Extracted records:
"""

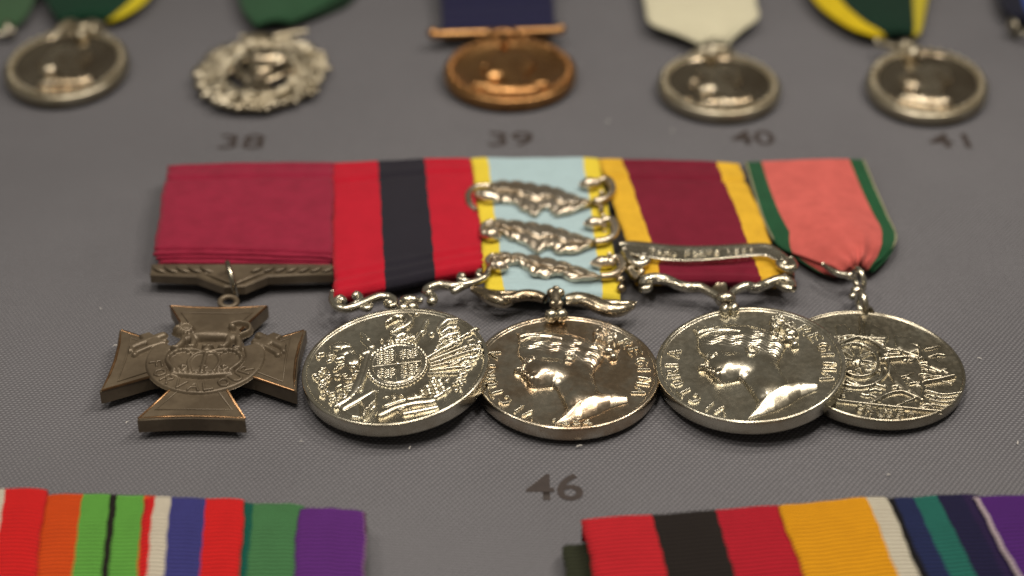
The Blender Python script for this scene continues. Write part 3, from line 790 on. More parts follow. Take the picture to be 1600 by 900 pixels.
# ================================================================== 3  silver medal with three oak-leaf clasps, pale blue and yellow ribbon
def build_leaf_clasp_medal():
    t = thing('portrait_medal', 'silver portrait medal with three oak-leaf clasps on a pale blue ribbon with yellow edges', 'medal', P(885, 577, 0), G_FRONT)
    mat = ribbon_mat('pale blue and yellow ribbon', [(.135, (228, 206, 66)), (.865, (172, 198, 206)), (1, (228, 206, 66))], sheen=.15, var=.06)
    ribbon_sheet((733, 243), (938, 243), (760, 455), (970, 462), 5.0, 4.2, 1.3, 1.3, bulge=.4, ridges=2, seed=8).build('ribbon', mat, t, solid=.4)
    z = zoomer(700, 230, 1010, 500, 1033)
    oak_clasp(t, z, [(205, 195), (250, 175), (320, 175), (400, 182), (470, 195), (545, 205), (620, 230), (690, 255), (760, 275)],
              [(225, 235), (285, 285), (345, 288), (385, 320), (460, 350), (505, 310), (570, 350), (660, 330), (760, 290)],
              [(160, 245, 268, 275, 1.45), (770, 188, 682, 196, 1.35)],
              [([(760, 284, .4), (810, 272, .5), (850, 240, .5), (855, 200, .5), (825, 165, .5), (770, 180, .4)], [.9, .85, .8, .85, .85, .6]), ([(220, 200, .3), (150, 205, .4), (108, 240, .4), (112, 295, .3), (150, 335, .1)], [.7, .7, .75, .8, .6]), ([(800, 235, -.3), (795, 300, -.5), (800, 350, -.6)], [.6, .7, .6])], CLASP, 6.2)
    oak_clasp(t, z, [(190, 390), (240, 372), (310, 378), (400, 388), (480, 398), (560, 415), (640, 440), (710, 460), (770, 480)],
              [(210, 440), (270, 445), (330, 475), (380, 490), (470, 540), (520, 515), (580, 545), (680, 540), (775, 500)],
              [(190, 450, 275, 465, 1.4), (790, 395, 705, 400, 1.35)],
              [([(765, 495, .4), (820, 485, .5), (865, 455, .5), (872, 410, .5), (845, 375, .5), (785, 388, .4)], [.9, .85, .8, .85, .8, .6]), ([(225, 385, .3), (185, 405, .4), (178, 440, .3), (200, 462, .2)], [.6, .6, .6, .6]), ([(815, 430, -.3), (810, 360, -.5)], [.6, .6])], CLASP, 6.0)
    oak_clasp(t, z, [(215, 560), (260, 545), (330, 548), (410, 558), (490, 572), (570, 588), (650, 610), (740, 640), (800, 665)],
              [(230, 600), (300, 615), (350, 600), (400, 625), (450, 660), (520, 672), (570, 655), (650, 690), (800, 682)],
              [(235, 615, 315, 628, 1.3), (850, 600, 740, 605, 1.35)],
              [([(795, 675, .4), (850, 668, .5), (895, 640, .5), (905, 600, .5), (880, 572, .5), (830, 590, .4)], [.9, .85, .8, .85, .8, .6]), ([(230, 560, .3), (205, 585, .3), (215, 612, .2)], [.5, .6, .5]), ([(845, 620, -.3), (840, 560, -.6)], [.5, .6])], CLASP, 5.7)
    b = MB()
    for x, y in ((895, 690), (902, 735)): b.ball(z(x, y, 4.6), (1.0, 1.1, 1.0), 14)
    b.build('side_rivet', OLD_SILVER, t)
    z = zoomer(730, 430, 1050, 700, 1067); h = 4.2
    s = MB()
    s.tube([z(25, 72, h), z(70, 88, h), z(130, 118, h), z(190, 134, h), z(240, 116, h), z(300, 104, h), z(360, 108, h), z(410, 125, h)], [.7, 1.2, 1.7, 1.7, 1.3, 1.35, 1.3, 1.1], 14, .9)
    s.tube([z(90, 80, h + .3), z(170, 98, h + .5), z(260, 96, h + .4), (z(340, 116, h + .5))], [.5, .8, .7, .4], 10)
    s.tube([z(140, 132, h + .2), z(200, 120, h + 1), z(270, 118, h + .8)], [.4, .8, .4], 10)
    s.tube([z(510, 128, h), z(560, 124, h), z(620, 132, h), z(680, 156, h), z(740, 180, h), z(800, 180, h), z(862, 158, h)], [1.1, 1.6, 1.7, 1.8, 1.7, 1.5, .8], 14, .9)
    s.tube([z(520, 150, h), z(600, 138, h + .9), z(670, 168, h + .8), z(735, 188, h + .6)], [.4, .8, .8, .4], 10)
    s.tube([z(640, 130, h + .3), z(740, 148, h + .7), z(830, 152, h + .5), z(875, 148, h)], [.4, .9, .9, .5], 10)
    s.build('suspender', OLD_SILVER, t)
    c = MB()
    c.tube([z(460, 82, 5), z(460, 110, 5.2), z(462, 150, 5), z(464, 200, 4.6)], [1.1, 1.25, .95, 1.4], 12)
    c.ball(z(438, 92, 5.4), 1.0).ball(z(484, 92, 5.4), 1.0).ball(z(462, 78, 5.3), 1.0).ball(z(446, 150, 5.2), .8).ball(z(482, 150, 5.2), .8)
    c.build('rosette', OLD_SILVER, t)
    b = MB(); b.ball(z(438, 212, 5.4), (1.45, 1.3, 1.4), 18).ball(z(490, 210, 5.4), (1.45, 1.3, 1.4), 18).build('swivel_beads', SILVER, t)
    fr = Frame(P(885, 577, 4.0), rot('x', .5) @ rot('y', .6) @ rot('z', -1.5)); fr.c -= fr.R[:, 2] * 3.0
    d = disc(fr, 18.0, 3.0).build('disc', SILVER_WARM, t)
    profile_relief(21).mesh(fr, 2.55).build('portrait_relief', SILVER_WARM, d)
    legend_relief('1854').mesh(fr, 2.55).build('lettering', SILVER, d)
    return t
build_leaf_clasp_medal()

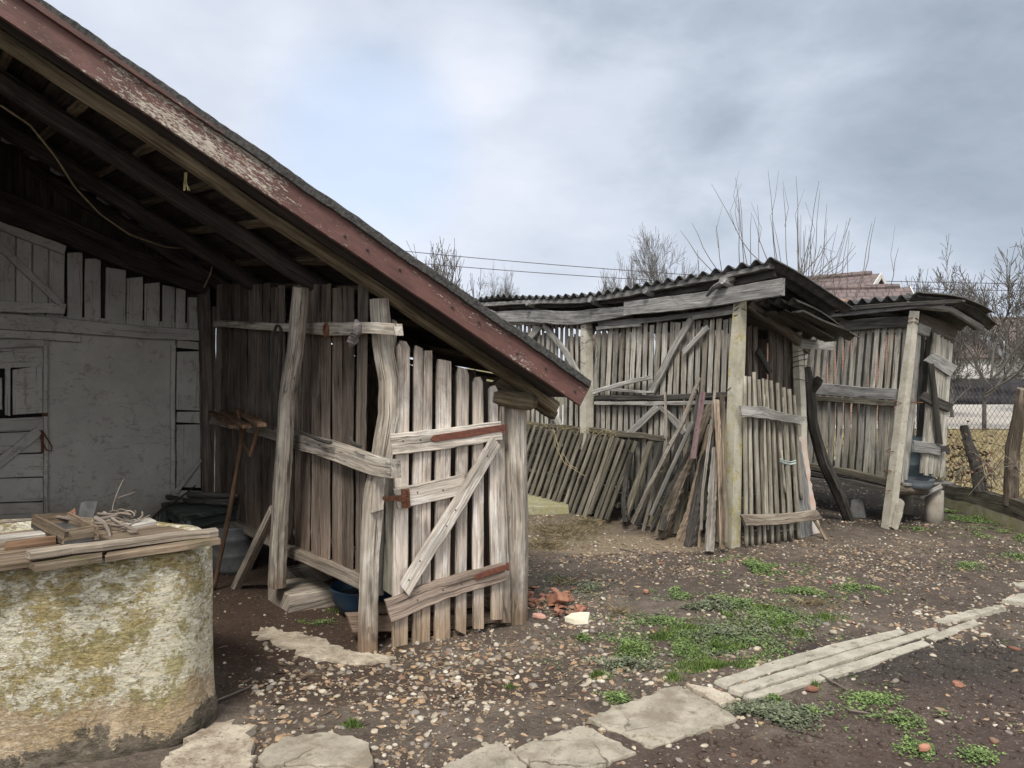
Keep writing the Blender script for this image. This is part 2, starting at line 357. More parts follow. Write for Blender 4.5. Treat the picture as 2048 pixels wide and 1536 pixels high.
# concrete kinds
def concrete(name, base, dark, lichen=None, amt=.4, moss=None, scale=6, bump=.5, cracks=False):
    m, nt, b = mat_new(name); N = NT(nt); pos = N.n("ShaderNodeNewGeometry").outputs["Position"]
    c = N.ramp(N.noise(N.vmul(pos, scale), 1, 8, .68), [(.35, dark), (.6, base)])
    sp = N.mr(N.noise(N.vmul(pos, 90), 1, 3, .6), .60, .70); c = N.mix(N.math('MULTIPLY', sp, .5), c, [min(.8, x * 1.3) for x in base])
    pt = N.mr(N.noise(N.vmul(pos, 55), 1, 3, .6), .36, .30); c = N.mix(N.math('MULTIPLY', pt, .6), c, [x * .45 for x in dark])
    if lichen is not None: c = N.mix(N.math('MULTIPLY', N.mr(N.noise(N.vmul(pos, 7), 1, 6, .7), .62 - amt * .25, .70 - amt * .2), .8), c, lichen)
    c = N.mix(N.math('MULTIPLY', N.mr(N.noise(N.vmul(pos, 14), 1, 8, .8), .55, .60), .45), c, [x * .6 for x in dark])
    if cracks:
        x = N.n('ShaderNodeTexVoronoi', feature='DISTANCE_TO_EDGE'); x.inputs['Scale'].default_value = 2.1; wv = N.n('ShaderNodeVectorMath', operation='ADD'); N.l(pos, wv.inputs[0]); N.l(N.vmul(N.noise(N.vmul(pos, 5), 1, 4, .6, 0, 1), .10), wv.inputs[1]); N.l(wv.outputs[0], x.inputs['Vector'])
        cr_ = N.math('MULTIPLY', N.mr(x.outputs['Distance'], .010, .002), N.mr(N.noise(N.vmul(pos, 2.2), 1, 2), .48, .54)); c = N.mix(N.math('MULTIPLY', cr_, .8), c, (.05, .04, .03))
        c = N.mix(N.math('MULTIPLY', N.mr(N.noise(N.vmul(pos, 3.3), 1, 6, .65), .50, .60), .75), c, (.19, .155, .115))
    if moss is not None: c = N.mix(N.math('MULTIPLY', N.mr(N.noise(N.vmul(pos, 2.6), 1, 5, .7), .56, .70), .8), c, moss)
    N.l(c, b.inputs["Base Color"]); b.inputs["Roughness"].default_value = .95; b.inputs["Specular IOR Level"].default_value = .15
    N.bump(b, N.math('ADD', N.noise(N.vmul(pos, 40), 1, 6, .65), N.math('MULTIPLY', pt, -.6)), bump, .006)
    MATS[name] = m
concrete("concrete_slab", (.37, .335, .27), (.235, .21, .165), lichen=(.20, .18, .12), amt=.2, cracks=True)
concrete("concrete_pale", (.41, .38, .315), (.27, .245, .20), lichen=(.20, .18, .125), amt=.15)
concrete("concrete_post", (.50, .475, .405), (.36, .335, .27), lichen=(.36, .33, .19), amt=.05)
concrete("concrete_post_lichen", (.47, .445, .37), (.33, .31, .235), lichen=(.40, .33, .08), amt=.42, moss=(.36, .34, .17))
concrete("concrete_moss", (.33, .31, .22), (.21, .20, .12), lichen=(.27, .25, .12), amt=.5)
concrete("rubble_concrete", (.47, .415, .33), (.22, .175, .13), amt=.3, scale=9, bump=1.0)

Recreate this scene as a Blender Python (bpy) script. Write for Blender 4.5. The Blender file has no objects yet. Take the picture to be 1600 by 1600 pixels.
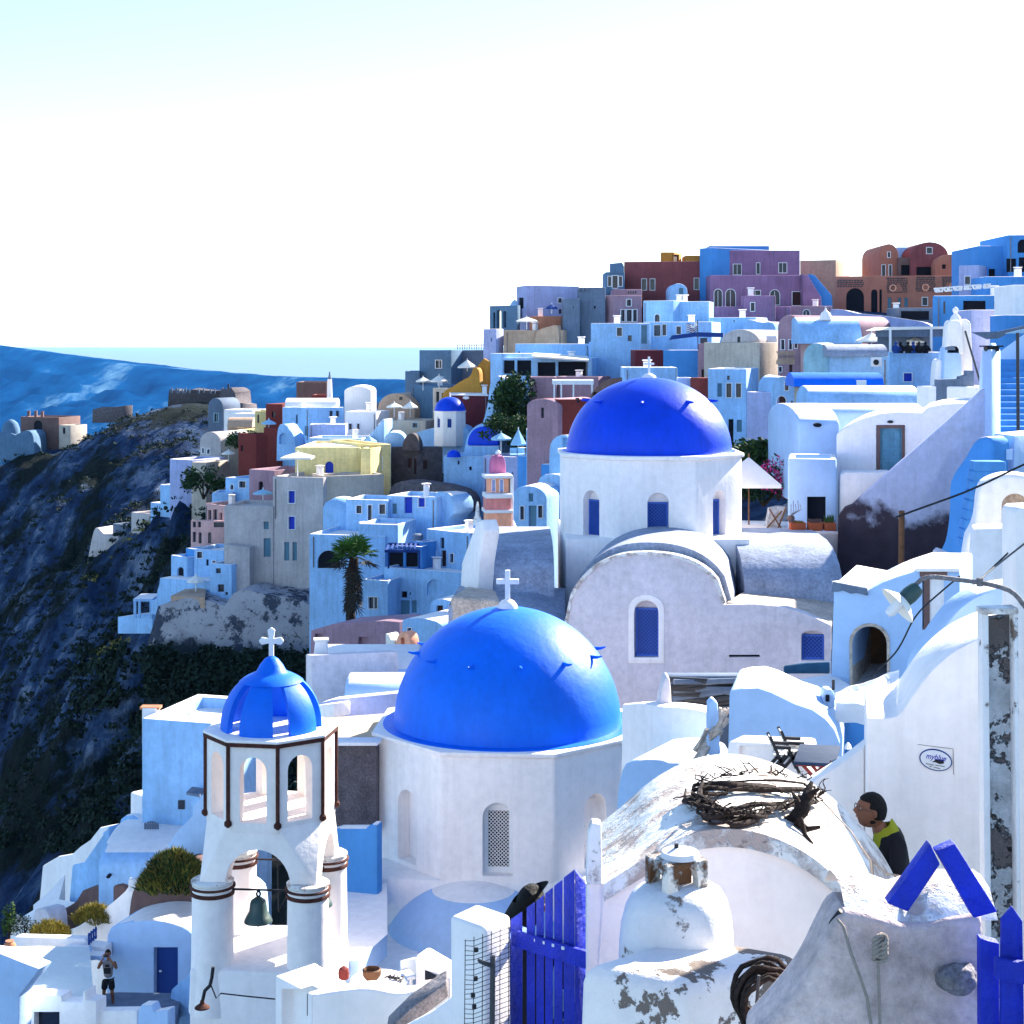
import bpy, bmesh, math, random
import numpy as np
from mathutils import Vector, Matrix, noise
R = math.radians
random.seed(7)
sc = bpy.context.scene
col = sc.collection

# ------------------------------------------------------------------ camera, sky, sun, exposure
FA, HY, CX = 2600.0, 537.0, 800.0         # focal length and horizon measured on the 1600 px photograph
F = 1700.0; KD = FA / F                   # distances D below are in units of KD metres: size in metres = pixels / F * D
cam_d = bpy.data.cameras.new('camera'); cam = bpy.data.objects.new('camera', cam_d); col.objects.link(cam)
cam.location = (0, 0, 0); cam.rotation_euler = (R(90), 0, 0)
cam_d.sensor_width = 36; cam_d.lens = 36 * FA / 1600; cam_d.shift_y = -(800 - HY) / 1600
cam_d.clip_start = 0.1; cam_d.clip_end = 60000
sc.camera = cam
SUN_AZ, SUN_EL = R(44), R(30)              # behind the village, to the right
S = Vector((math.sin(SUN_AZ) * math.cos(SUN_EL), math.cos(SUN_AZ) * math.cos(SUN_EL), math.sin(SUN_EL)))
w = bpy.data.worlds.new('World'); sc.world = w; w.use_nodes = True
nt = w.node_tree; nt.nodes.clear()
sky = nt.nodes.new('ShaderNodeTexSky'); sky.sky_type = 'NISHITA'; sky.sun_disc = False
sky.sun_elevation = SUN_EL; sky.sun_rotation = SUN_AZ
sky.altitude = 100; sky.air_density = 1.0; sky.dust_density = .2; sky.ozone_density = 4.0
bg = nt.nodes.new('ShaderNodeBackground'); bg.inputs[1].default_value = 0.088
wo = nt.nodes.new('ShaderNodeOutputWorld')
nt.links.new(sky.outputs[0], bg.inputs[0]); nt.links.new(bg.outputs[0], wo.inputs[0])
sd = bpy.data.lights.new('sun', 'SUN'); sd.energy = 5.0; sd.angle = R(0.6); sd.color = (1.0, 0.93, 0.82)
sun = bpy.data.objects.new('sun', sd); col.objects.link(sun)
sun.rotation_euler = S.to_track_quat('Z', 'Y').to_euler()
sc.view_settings.view_transform = 'Standard'; sc.view_settings.look = 'None'
sc.view_settings.exposure = 1.87; sc.view_settings.gamma = 1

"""

AIM:
Provide only the number of lines in the records containing the string "scene".

OUTPUT BELOW:
3